L'invention d'un architecte : le voyage en Orient de Le Corbusier

Recension rédigée par Henri Marchal


En mai 1911, âgé de 24 ans, Charles-Édouard Jeanneret – alias Le Corbusier – débute son Grand Tour initiatique. Le voyage le mène de l’Europe centrale aux bords de la Méditerranée. Il le conduit vers les sites et les monuments les plus célèbres. Cette expérience mémorable aiguise sa vocation et alimentera sans cesse sa créativité. Cent ans après, lors de ses XVIIe Rencontres tenues à Istanbul, Athènes et Naples, la Fondation Le Corbusier a souhaité par une quarantaine de contributions examiner le rôle de cet épisode formateur dans son œuvre d’architecte et d’artiste.

Au cours d’un itinéraire méthodiquement tracé, Le Corbusier remplit des carnets de croquis annotés, exécute des centaines de dessins, prend un grand nombre de photos et multiplie les lettres à ses parents et amis, où il consigne ses impressions. Le récit qu’il en a rédigé sera révisé et publié en 1966 peu avant sa mort sous le titre « Le Voyage en Orient ». L’un des mérites qui seront reconnus à l’ouvrage est sa valeur littéraire à laquelle son auteur, soucieux par ailleurs de sa qualité d’« homme de lettre », était très attaché.

Le voyage exerce une double influence sur le jeune homme. Il oriente le développement de son identité artistique, même si les retombées de cette étape déterminante doivent attendre après la faillite de sa carrière d’homme d’affaires et la fondation de la revue L’Esprit nouveau. Mais l’intérêt essentiel du voyage est la manière dont l’architecte a appris à voir avec les yeux.

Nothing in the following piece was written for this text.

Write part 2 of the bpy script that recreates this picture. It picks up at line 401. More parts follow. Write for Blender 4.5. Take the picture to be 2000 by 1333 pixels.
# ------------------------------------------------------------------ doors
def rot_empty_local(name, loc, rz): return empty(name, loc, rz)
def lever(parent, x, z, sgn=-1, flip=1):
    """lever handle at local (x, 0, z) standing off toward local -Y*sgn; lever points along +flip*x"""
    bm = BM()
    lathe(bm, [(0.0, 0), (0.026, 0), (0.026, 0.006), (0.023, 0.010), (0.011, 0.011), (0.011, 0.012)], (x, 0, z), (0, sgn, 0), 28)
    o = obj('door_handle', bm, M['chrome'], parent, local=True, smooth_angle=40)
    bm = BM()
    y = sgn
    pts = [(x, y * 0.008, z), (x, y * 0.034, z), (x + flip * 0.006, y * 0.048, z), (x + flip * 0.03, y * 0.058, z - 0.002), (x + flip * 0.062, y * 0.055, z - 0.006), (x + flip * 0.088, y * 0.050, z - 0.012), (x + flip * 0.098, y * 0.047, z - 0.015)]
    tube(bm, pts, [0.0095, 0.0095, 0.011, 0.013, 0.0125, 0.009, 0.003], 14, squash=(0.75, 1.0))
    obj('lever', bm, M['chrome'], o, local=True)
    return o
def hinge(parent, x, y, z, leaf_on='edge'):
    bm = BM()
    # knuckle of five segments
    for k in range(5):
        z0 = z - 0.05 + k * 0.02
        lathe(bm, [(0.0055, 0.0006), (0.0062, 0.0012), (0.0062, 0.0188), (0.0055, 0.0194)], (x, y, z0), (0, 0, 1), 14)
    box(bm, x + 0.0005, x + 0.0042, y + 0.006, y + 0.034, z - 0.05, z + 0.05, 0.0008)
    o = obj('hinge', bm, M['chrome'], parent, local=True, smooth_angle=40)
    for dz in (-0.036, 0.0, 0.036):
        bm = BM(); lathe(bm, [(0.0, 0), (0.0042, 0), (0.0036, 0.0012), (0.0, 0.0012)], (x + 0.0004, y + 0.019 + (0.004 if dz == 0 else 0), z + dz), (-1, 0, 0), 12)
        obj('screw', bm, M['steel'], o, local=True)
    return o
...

Cette leçon d’architecture qui demeure d’actualité a servi son processus de conception tout au long de sa vie d’architecte. La régularité des formes devient un principe représentatif de son idée de la perfection qu’il décèle dans l’harmonie du Parthénon et la géométrie de la maison pompéienne. Il ne s’intéresse pas aux solutions apportées à un problème spatial mais il cherche à comprendre la manière dont il est posé d’une culture à l’autre pour pouvoir le poser ensuite autrement. Son potentiel créatif se nourrit de références culturelles qui modèlent sa réinterprétation de la réalité présente. Il est fasciné par les jeux de pleins et de vides observés dans la mosquée ottomane qui lui rappelle la théorie moderniste de Paul Cézanne : « il faut traiter la nature selon le cube, la sphère et le cône ». La Grèce lui sert de modèle pour un rapport fécond de la lumière et des matières. Au Mont Athos, il découvre l’équilibre avec la nature et la relation avec le paysage et l’horizon. Les Balkans le séduisent par l’omniprésence de la couleur et la vigueur authentique des arts populaires. Sa pensée urbaine (qui se réalisera à Chandigarh) tire son inspiration de la physionomie de Rome, faite de volumes et de blocs séparés, verticaux et horizontaux.

Sous la direction de Roberta Amirante, Burcu Kütükçüoglu, Panayotis Tournikiotis et Yannis Tsiomis, ces Rencontres ont souligné combien le contact direct avec les lieux, les paysages et les traditions rencontrés au cours de ce périple enrichissant a façonné la personnalité de Le Corbusier, a décidé de sa vocation d’architecte et a servi de guide à son invention architecturale.